Here are the steps to making Love Languages last longer than Valentine’s Day.

STEP 1: Look at each of the five languages and pick the one that makes you feel the most loved when you RECEIVE it.

STEP 2: Personalize your Love Language to read in first person. (Example: TIME: you love when your mate gives you their undivided attention, could turn into “Give me your enthusiastic undivided attention whenever we are together.”

STEP 3: Print your spouse’s Love Language to keep in your car, at work, in the bathroom, kitchen, or anywhere you look during the day. Some men and women put them on cell phone screens, computer screens, etc.

STEP 4: Every morning, greet each other by saying your own Love Language first thing, then, once a day, find a way to meet that need on your spouse’s Love Language card. When you give it out, it will come back (that is, if you have not let your marriage degrade to nothing by doing nothing and expecting love in return).

I strongly suggest that you get your own copy of Gary Chapman’s book so you can read all about Your 5 Love Languages.

You can find a link to the book in the lower right hand corner of my marriage resources page here:

https://www.fulfilledcouple.com/resources.html

I’ve provided a handy reminder card (click on the image above) that you can print out and tape up for each of the 5 Love Languages. If you happen to have Avery sticker label paper for your printer, you can make lots of them in case you want to remember that showing love doesn’t have to happen just once a year.

In closing, make time for your spouse. Don’t wait until it’s too late.
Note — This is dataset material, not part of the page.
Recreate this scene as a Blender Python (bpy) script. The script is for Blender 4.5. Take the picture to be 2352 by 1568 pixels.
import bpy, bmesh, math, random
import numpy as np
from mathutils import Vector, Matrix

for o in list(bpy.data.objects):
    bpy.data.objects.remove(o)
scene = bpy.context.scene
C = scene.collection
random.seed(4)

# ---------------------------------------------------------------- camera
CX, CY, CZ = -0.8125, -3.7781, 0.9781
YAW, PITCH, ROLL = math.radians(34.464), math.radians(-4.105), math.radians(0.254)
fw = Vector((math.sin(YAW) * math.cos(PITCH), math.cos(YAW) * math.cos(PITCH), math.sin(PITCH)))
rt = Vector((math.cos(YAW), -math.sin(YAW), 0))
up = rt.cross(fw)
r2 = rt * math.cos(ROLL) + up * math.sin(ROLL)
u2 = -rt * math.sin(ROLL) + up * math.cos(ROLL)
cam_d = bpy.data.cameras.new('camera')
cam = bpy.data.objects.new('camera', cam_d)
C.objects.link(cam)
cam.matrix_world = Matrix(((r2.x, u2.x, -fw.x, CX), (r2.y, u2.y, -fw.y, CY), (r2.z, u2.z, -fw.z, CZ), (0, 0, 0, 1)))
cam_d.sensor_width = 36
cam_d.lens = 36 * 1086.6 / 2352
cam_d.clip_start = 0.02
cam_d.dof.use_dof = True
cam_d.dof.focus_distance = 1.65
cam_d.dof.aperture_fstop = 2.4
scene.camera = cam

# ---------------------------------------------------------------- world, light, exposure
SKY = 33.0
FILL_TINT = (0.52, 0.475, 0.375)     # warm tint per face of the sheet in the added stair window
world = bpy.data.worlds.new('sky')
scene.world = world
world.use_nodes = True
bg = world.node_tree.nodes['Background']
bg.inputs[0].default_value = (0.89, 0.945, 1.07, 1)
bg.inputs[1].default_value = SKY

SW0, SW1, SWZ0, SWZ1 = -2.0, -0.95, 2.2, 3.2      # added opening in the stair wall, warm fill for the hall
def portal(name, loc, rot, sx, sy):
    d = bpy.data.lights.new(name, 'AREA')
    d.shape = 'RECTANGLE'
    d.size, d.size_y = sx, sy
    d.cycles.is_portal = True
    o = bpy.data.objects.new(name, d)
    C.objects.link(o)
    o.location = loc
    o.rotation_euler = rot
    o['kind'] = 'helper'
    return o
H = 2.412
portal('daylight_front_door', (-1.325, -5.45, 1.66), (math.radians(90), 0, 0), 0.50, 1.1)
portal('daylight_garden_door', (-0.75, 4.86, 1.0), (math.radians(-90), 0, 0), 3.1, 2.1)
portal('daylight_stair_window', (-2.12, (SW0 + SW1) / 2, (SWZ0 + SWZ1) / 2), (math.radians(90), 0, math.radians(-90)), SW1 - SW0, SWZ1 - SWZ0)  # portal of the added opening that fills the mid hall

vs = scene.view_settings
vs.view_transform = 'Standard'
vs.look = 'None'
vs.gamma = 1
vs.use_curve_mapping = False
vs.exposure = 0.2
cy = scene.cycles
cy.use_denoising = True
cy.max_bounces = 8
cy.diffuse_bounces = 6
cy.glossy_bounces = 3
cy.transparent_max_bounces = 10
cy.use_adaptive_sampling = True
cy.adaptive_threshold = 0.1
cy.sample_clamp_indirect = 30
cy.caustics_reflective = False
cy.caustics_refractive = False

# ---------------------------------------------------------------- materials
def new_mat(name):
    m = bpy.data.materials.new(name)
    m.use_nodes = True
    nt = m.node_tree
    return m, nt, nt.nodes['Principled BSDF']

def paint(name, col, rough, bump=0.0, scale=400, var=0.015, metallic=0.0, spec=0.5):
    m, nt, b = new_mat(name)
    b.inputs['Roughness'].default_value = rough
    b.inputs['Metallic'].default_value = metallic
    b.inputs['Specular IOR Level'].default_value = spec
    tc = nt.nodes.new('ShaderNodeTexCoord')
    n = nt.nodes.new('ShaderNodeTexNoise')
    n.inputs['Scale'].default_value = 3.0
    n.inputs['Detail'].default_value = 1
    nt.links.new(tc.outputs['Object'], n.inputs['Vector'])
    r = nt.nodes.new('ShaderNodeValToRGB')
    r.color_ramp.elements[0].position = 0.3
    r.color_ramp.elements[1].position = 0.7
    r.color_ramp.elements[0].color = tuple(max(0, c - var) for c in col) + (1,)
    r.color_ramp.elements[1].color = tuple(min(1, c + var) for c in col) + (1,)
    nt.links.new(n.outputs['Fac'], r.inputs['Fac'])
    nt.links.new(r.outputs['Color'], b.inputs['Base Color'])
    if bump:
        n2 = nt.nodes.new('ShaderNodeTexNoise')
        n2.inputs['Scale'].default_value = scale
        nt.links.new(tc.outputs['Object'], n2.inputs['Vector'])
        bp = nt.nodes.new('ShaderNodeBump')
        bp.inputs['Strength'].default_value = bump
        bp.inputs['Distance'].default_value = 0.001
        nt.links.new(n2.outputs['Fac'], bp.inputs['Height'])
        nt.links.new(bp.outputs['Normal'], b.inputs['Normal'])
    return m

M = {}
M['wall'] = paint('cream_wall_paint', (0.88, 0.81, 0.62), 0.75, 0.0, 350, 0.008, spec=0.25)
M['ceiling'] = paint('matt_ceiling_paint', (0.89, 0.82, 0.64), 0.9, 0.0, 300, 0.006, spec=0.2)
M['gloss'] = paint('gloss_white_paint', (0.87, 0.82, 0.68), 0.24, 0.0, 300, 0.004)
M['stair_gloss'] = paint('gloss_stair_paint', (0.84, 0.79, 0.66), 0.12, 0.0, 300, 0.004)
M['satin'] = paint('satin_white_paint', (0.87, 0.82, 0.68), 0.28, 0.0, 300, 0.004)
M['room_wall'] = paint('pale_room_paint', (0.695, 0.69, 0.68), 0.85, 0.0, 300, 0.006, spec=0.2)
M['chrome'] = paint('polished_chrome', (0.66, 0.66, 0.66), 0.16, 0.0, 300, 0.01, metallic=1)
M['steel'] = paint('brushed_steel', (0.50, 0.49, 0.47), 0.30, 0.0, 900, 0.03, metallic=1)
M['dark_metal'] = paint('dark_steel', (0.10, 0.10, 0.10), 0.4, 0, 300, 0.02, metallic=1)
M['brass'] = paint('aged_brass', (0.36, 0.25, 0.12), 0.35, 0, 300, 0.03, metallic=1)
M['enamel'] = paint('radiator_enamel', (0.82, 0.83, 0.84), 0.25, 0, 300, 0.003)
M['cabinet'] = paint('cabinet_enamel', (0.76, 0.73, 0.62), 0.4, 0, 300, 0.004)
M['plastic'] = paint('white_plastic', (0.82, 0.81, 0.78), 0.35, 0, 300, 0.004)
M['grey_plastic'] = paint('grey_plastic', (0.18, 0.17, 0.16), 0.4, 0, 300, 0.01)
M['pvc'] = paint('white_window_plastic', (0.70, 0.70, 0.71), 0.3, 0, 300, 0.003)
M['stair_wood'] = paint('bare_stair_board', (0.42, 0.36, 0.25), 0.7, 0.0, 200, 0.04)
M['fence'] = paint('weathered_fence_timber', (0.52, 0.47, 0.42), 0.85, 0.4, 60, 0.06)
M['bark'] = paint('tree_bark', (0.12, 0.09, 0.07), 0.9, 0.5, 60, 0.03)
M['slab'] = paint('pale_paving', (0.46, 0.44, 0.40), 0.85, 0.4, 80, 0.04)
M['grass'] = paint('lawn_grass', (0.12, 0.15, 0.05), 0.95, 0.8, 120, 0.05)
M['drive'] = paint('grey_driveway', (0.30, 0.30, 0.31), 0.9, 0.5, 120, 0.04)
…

Support your spouse’s love languages and your spouse will support yours in turn.

Thanks for reading, I’m Larry Bilotta.

2 Comments

  • Cheryl

    Reply Reply February 15, 2008

    What do you do if your spouse wants you to fulfill his love language, but doesn’t care about yours. He would never call it a love language, that’s just how it’s suppose to be and wanting something different makes you selfish. I’ve tried to do as much as I can for his, but get nothing in return because our languages are not the same. It is all my fault, and then I don’t want to be intimate with him because I don’t get anything I need. He doesn’t believe in needs, except for sex. I feel like I can’t do this by myself and he refuses seminars, books, counseling etc.
    Also, I don’t see a reminder card for the 5 love languages that you said was below.

    Thanks

  • Larry Bilotta

    Reply Reply February 16, 2008

    Cheryl,

    Your note sounds like most every marriage I work with. No matter man or woman, he or she who contacts me, sounds like this… “He/She thinks I’m supposed to give him/her everything he/she wants, but when the shoe is on the other foot, I can’t get my legitimate needs met. I go out of my way to be a loving person in every way I know how, yet it’s not coming back my way. How’s a person supposed to be happily married when the other person is so self-centered and closed minded that you can’t even have a conversation without it degrading into yet another argument! Help!”
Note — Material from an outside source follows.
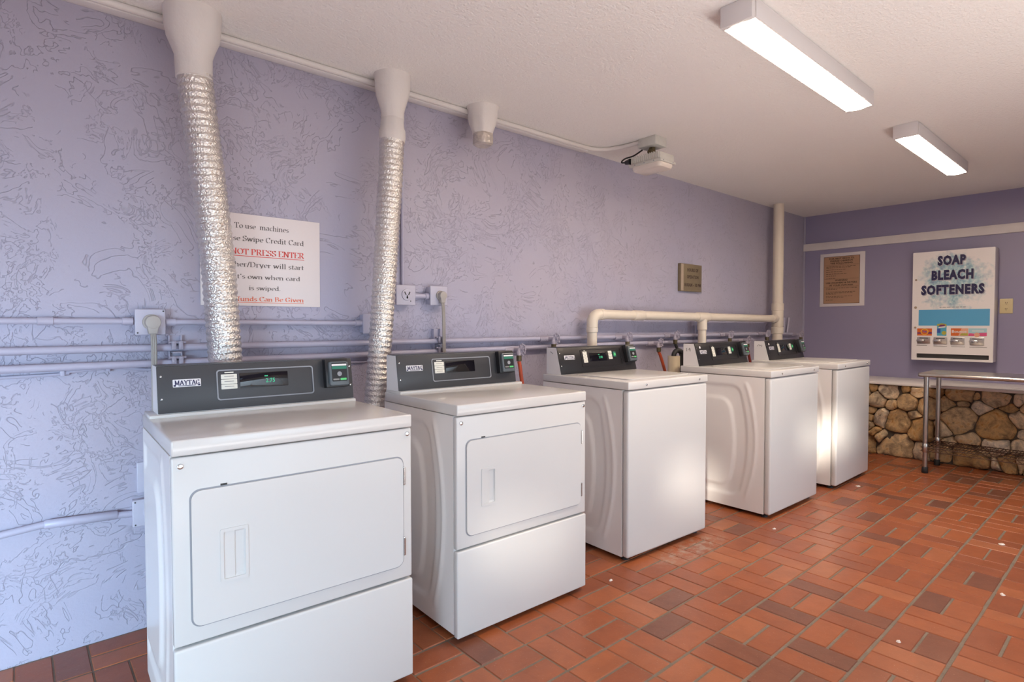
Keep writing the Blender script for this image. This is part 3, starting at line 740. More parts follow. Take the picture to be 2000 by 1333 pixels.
def dryer(label, x, y, rot, off, digits):
    w, depth = 0.6858, 0.560
    t = thing('dryer', label, 'dryer', (x, y, 0), rot, 'laundry dryers')
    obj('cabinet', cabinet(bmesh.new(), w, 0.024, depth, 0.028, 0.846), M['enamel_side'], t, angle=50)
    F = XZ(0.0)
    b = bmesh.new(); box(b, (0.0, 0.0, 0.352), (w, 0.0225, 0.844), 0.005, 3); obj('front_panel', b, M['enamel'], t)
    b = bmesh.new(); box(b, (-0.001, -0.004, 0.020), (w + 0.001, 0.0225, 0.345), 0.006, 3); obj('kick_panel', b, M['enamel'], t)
    b = bmesh.new(); box(b, (0.0, -0.004, 0.8475), (w, depth, 0.889), 0.005, 3); obj('top_panel', b, M['enamel_top'], t)
    # rim raised at the back of the top, under the console
    b = bmesh.new(); box(b, (0.004, 0.425, 0.885), (w - 0.004, depth - 0.004, 0.899), 0.003, 2); obj('top_rim', b, M['enamel_top'], t)
    # door with recessed pull
    d0, d1, z0, z1 = 0.043, 0.652, 0.396, 0.752
    b = bmesh.new(); plate(b, loop_rrect(d0 - .004, d1 + .004, z0 - .004, z1 + .004, 0.026, 6), -0.002, 0.0006, F); obj('door_gap_plate', b, M['seam_grey'], t)  # grey plate painting the dark gap around the door
    b = bmesh.new(); h0, h1, k0, k1 = 0.117, 0.172, 0.503, 0.631
    plate_hole(b, loop_rrect(d0, d1, z0, z1, 0.024, 6), loop_rrect(h0, h1, k0, k1, 0.003, 2), 0.0, 0.0055, F)
    door = obj('door', b, M['enamel'], t, angle=35)
    b = bmesh.new()
    plate_hole(b, loop_rrect(h0 - .008, h1 + .007, k0 - .008, k1 + .008, 0.004, 2), loop_rrect(h0 + .0005, h1 - .0005, k0 + .0005, k1 - .0005, 0.003, 2), 0.0045, 0.0078, F)
    # pocket: shallow at the left, deeper at the right where the fingers hook in
    def P(u, z, d): return F(u, z, d)
    q = [P(h0, k0, .005), P(h0, k1, .005), P(h0 + .028, k0, .0040), P(h0 + .028, k1, .0040), P(h0 + .031, k0 + .006, .0010), P(h0 + .031, k1 - .006, .0010),
         P(h1 - .004, k0 + .006, .0010), P(h1 - .004, k1 - .006, .0010), P(h1, k0, .005), P(h1, k1, .005)]
    vv = [b.verts.new(p) for p in q]
    for i in range(0, 8, 2): b.faces.new((vv[i], vv[i + 1], vv[i + 3], vv[i + 2]))
    b.faces.new((vv[2], vv[4], vv[6], vv[8])); b.faces.new((vv[3], vv[5], vv[7], vv[9]))
    b.faces.new((vv[0], vv[2], vv[8])); b.faces.new((vv[1], vv[3], vv[9]))
    obj('door_handle', b, M['enamel'], door, angle=25)
    for zc in (0.690, 0.458):
        b = bmesh.new(); box(b, (d1 + .001, -0.0065, zc - .030), (d1 + .0065, 0.0, zc + .030), 0.001); cyl(b, (d1 + .004, -.0065, zc - .028), (d1 + .004, -.0065, zc + .028), .0028, 8)
        obj('hinge', b, M['chrome'], door)
    b = bmesh.new(); box(b, (d0 + .070, -0.003, z1 + .004), (d0 + .086, 0.0, z1 + .0085)); obj('latch_slot', b, M['gap'], door)
    screw_front(t, 0.020, 0.821); screw_front(t, w - 0.016, 0.826)
    feet(t, w, depth, 0.026)
    build_console(t, 0.018 + off, 0.668 + off, 0.440, 0.899, 0.465, 1.051, 0.545, 'dryer', digits, off)
    return t
def handmark(t, strokes, fr):
    b = bmesh.new()
    for s in strokes:
        tube(b, [fr(u, z, 0.0008) for u, z in s], 0.0013, 5)
    obj('handwritten_number', b, M['ink'], t)
def washer(label, x, y, rot, digits, strokes, dot):
    w, depth = 0.6783, 0.625
    t = thing('washing_machine', label, 'washing machine', (x, y, 0), rot, 'top loading washers')
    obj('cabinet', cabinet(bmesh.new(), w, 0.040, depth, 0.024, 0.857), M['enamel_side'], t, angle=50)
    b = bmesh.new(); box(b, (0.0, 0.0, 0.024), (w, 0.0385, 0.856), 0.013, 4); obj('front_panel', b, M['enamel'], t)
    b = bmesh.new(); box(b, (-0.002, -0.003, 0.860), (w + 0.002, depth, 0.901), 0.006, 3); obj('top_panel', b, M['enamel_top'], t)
    b = bmesh.new(); plate(b, loop_rrect(0.075, 0.605, 0.055, 0.455, 0.03, 5), 0.9005, 0.9015, lambda u, v, d: Vector((u, v, d))); obj('lid_seam', b, M['seam_grey'], t)
    b = bmesh.new(); plate(b, loop_rrect(0.079, 0.601, 0.059, 0.451, 0.028, 5), 0.9005, 0.9065, lambda u, v, d: Vector((u, v, d)), 0.003); obj('lid', b, M['enamel_top'], t)
    screw_front(t, 0.135, 0.880, 0.0055, -0.003); screw_front(t, 0.595, 0.880, 0.0055, -0.003)
    feet(t, w, depth, 0.022)
    con, fr = build_console(t, 0.018, 0.668, 0.495, 0.9012, 0.535, 1.051, 0.615, 'washer', digits, 0)
    if strokes: handmark(con, strokes, lambda v, z, d: Vector((0.018 - d, v, z)))
    if dot:
        b = bmesh.new(); disc(b, fr, 0.072, 0.128, 0.0085, 0.004, 0.005, 14); obj('round_sticker', b, M['white_print'], con)
    return t
dryer('white front-loading dryer nearest the camera, lit 2.75 display, cord running behind its left side', 0.2890, -0.9530, -0.035, 0.010, '2.75')
dryer('white dryer second in the row, between the nearest dryer and the first washer', 1.2038, -0.9107, -0.0238, -0.015, None)
washer('white top-loading washer beside the dryers, lit green digits on its black console', 2.2478, -0.8868, -0.0436, '2.00', [[(.566, 1.020), (.580, 1.026)], [(.566, 1.020), (.562, 1.016)], [(.580, 1.026), (.578, 1.030)]], False)
washer('white top-loading washer in the middle of the three, 14 handwritten on its console side', 3.4043, -1.0583, -0.0181, None,
       [[(.590, 1.022), (.588, 1.000)], [(.592, 1.020), (.590, 1.022)], [(.566, 1.024), (.574, 1.010), (.560, 1.010)], [(.564, 1.022), (.562, 1.000)]], True)
washer('white top-loading washer at the far end of the row, nearest the stone wall', 4.3781, -1.0875, 0.0041, None,
       [[(.590, 1.010), (.580, 1.022), (.572, 1.022)], [(.574, 1.022), (.570, 1.012), (.560, 1.020), (.553, 1.018), (.555, 1.006)]], True)

# ================================================================== DUCTS
def flex_fn(npts, seg, pitch_pts, amp, crumple, seed):
    def f(i, k):
        return amp * math.cos(2 * math.pi * i / pitch_pts) + crumple * mnoise.noise(Vector((k * 0.9, i * 0.55, seed)))
    return f
def duct_hose(path, r0, r1, seed, parent):
    fine = smooth_path(path, 1)
    # even resampling, 6 rings per corrugation
    L = [0.0]
    for a, b_ in zip(fine[:-1], fine[1:]): L.append(L[-1] + (b_ - a).length)
    step = 0.0042; n = int(L[-1] / step); pts = []; j = 0
    for i in range(n + 1):
        s = i * step
        while j < len(L) - 2 and L[j + 1] < s: j += 1
        t = (s - L[j]) / max(1e-9, L[j + 1] - L[j]); pts.append(fine[j].lerp(fine[j + 1], t))
    rr = [r0 + (r1 - r0) * i / n for i in range(n + 1)]
    b = bmesh.new(); tube(b, pts, rr, 40, True, 0, flex_fn(n, 40, 6, 0.0021, 0.0013, seed))
    return obj('foil_hose', b, M['foil'], parent, angle=80)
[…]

    This is a one sided story. The guy/girl who contacts me is giving a convincing story of their side. But can you blame them? They have not found the source of divorce. Without knowing the source of divorce, they have no chance of finding happiness with each other, especially when they keep looking at behavior instead of the source.

    Notice your opening line Cheryl, “What do you do….” . Everyone wants to know what to do. My response is always the same. If you knew what to do, you still wouldn’t do it. The reason? You’re married to a Chaos Kid. See the explanation and picture at https://www.fulfilledcouple.com/blog/?page_id=7

    Once a person’s troubled childhood is released into their adult life, virtually no one knows what to do in order to turn it off. A chaos engine is what I call it. That means that your first ten years as a child produced a lot of emotional pain through some type of abuse or neglect. You try to bury it and you manage to do that till you’re in your 30’s, then, without warning, your chaos engine from your childhood turns on and all hell breaks loose. It’s an absolute shock. “What happened to you!?”
    Once the chaos engine is on, the whole family is thrown into great turmoil and your children suffer regardless of whether they are 2 or 21. Every kid suffers, especially when this chaos engine turns on in their dad.
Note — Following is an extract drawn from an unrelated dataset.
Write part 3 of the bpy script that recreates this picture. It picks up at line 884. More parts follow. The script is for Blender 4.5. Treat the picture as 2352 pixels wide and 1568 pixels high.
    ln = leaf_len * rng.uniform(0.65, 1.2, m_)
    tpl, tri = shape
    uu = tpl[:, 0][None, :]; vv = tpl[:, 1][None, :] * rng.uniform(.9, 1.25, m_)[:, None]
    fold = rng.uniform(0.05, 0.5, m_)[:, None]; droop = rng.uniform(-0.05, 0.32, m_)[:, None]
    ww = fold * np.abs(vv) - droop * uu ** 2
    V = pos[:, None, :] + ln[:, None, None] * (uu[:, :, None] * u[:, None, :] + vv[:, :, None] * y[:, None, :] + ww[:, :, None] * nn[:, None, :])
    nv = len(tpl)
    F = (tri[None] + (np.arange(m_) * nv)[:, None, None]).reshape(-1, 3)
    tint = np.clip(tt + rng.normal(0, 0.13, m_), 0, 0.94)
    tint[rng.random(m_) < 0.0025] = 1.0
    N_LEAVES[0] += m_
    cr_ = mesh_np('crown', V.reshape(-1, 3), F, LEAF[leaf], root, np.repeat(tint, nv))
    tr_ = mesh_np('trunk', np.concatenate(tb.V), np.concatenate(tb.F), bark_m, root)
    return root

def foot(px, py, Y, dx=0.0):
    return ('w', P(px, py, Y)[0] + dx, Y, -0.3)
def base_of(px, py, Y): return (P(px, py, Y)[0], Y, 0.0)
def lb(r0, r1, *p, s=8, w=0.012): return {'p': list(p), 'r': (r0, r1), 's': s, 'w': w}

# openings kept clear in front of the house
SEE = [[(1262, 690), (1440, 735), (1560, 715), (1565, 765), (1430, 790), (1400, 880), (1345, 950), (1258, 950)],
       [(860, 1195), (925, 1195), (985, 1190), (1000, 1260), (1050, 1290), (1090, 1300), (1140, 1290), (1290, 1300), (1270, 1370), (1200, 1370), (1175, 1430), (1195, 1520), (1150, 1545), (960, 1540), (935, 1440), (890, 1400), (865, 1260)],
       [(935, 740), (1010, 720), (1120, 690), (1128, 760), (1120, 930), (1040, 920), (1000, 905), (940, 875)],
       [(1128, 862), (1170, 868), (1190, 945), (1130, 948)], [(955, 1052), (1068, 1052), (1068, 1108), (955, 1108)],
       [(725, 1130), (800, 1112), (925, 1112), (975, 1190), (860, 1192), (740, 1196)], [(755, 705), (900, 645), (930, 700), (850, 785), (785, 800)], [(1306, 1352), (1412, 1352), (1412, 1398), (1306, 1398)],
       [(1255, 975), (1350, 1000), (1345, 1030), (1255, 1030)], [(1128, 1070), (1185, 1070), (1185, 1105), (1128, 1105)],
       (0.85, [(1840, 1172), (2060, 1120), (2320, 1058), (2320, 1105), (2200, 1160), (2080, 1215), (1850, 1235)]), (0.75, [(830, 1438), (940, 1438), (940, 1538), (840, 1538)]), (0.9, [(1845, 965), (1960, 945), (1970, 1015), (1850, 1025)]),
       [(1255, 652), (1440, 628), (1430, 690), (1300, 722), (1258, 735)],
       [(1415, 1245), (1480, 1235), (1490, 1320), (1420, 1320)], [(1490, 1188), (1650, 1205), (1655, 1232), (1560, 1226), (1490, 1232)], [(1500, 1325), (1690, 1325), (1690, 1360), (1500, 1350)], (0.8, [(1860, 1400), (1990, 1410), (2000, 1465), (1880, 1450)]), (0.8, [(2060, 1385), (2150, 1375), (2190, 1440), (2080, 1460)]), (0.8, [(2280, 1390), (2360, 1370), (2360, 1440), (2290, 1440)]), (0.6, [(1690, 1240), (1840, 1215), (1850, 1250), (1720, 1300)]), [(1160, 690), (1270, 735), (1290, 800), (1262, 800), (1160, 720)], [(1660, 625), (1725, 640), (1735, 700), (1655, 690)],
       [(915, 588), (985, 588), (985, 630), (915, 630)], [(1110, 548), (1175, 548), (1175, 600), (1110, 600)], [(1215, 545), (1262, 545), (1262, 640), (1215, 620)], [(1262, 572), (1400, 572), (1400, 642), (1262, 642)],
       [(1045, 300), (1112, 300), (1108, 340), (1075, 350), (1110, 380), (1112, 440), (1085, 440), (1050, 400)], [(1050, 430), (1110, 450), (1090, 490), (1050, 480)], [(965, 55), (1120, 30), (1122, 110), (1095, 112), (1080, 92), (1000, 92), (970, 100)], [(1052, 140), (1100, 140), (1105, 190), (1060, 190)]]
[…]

    The only cure for this I’ve found is for the spouse without that chaos engine to learn how to become what I call an Environment Changer. That’s the only way I’ve seen to help you spouse shut off their chaos engine. An Environment Changer is a person who has learned how to feel so calm, so secure, so together and positive that their feelings flow out and cause their mate to change how they feel.

    This is not some simple technique. It’s something you must literally become in steps, it must be practiced in the middle of chaos and only the strong can succeed at it. Becoming an Environment Changer is a course I teach to only one spouse. I require that any spouse who wants to take this course talk to me by phone before starting so I can answer their questions about what this experience will mean. It’s not easy to learn. Only those with a great cause and determination can turn off that engine and literally save their family.

    I wish I could dispense quick tips and cool advice that you could quickly implement Cheryl, but if you have yourself a Chaos Kid, no tip or trick will ever work. They work in good marriages, but they don’t work when chaos engines are running loose.
    By the way, if you want to know if a person has a chaos engine running, read these criteria (I’m using a husband in the example, but it could happen to wives just as easily): He’s full of self pity one day, arrogant and defensive the next, a great dad in the morning, a lazy selfish playboy at night, makes perfect sense at 10am, sounds insane at noon, disappearing for long periods without explaining, showing up days later and condemning himself for everything. This is the chaos engine; the result of abuse and neglect in those first ten years.